After recently hearing oral argument in Lamps Plus Inc. v. Varela, the United States Supreme Court is set to decide whether the Federal Arbitration Act forecloses a state-law interpretation of an arbitration agreement that would result in permitting class arbitration. Arbitration is a function of contract, and therefore parties may agree to aggregated arbitrations in theory, though many questioned their practicality given the principal aims of arbitration – efficiency, speed, and finality. The question before the Court, however, is whether state-law contract interpretative principles should control when arbitration agreements are silent on the issue of class arbitration.

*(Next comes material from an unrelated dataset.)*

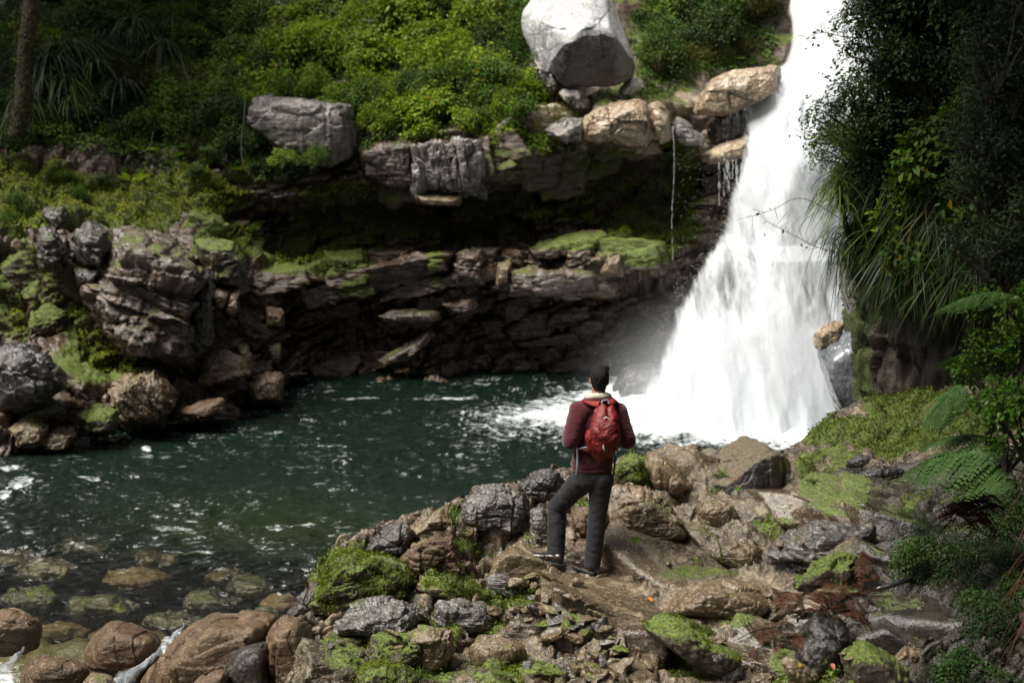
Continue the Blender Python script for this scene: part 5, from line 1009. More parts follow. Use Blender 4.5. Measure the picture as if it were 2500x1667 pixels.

In the underlying decision, the Ninth Circuit held that, under California law, when an arbitration agreement is silent on the issue of class arbitration, it may be ambiguous, and therefore subject to interpretation against the drafter, i.e., interpreted to permit class arbitration. Lamps Plus, however, argues that federal law demands clearer language before a party can be required to arbitrate on an aggregated basis.

This case follows the heels of Stolt-Nielsen, where the United States Supreme Court held that a party may not be compelled to submit to class arbitration under the Federal Arbitration Act, unless there is a contractual basis for concluding that the party agreed to do so. As a practical matter, the Court’s ruling in Lamps Plus Inc. v. Varela may have limited practical impact because of the ever-growing prevalence of class action waiver clauses in arbitration agreements, the use of which the Court has repeatedly affirmed as legally enforceable.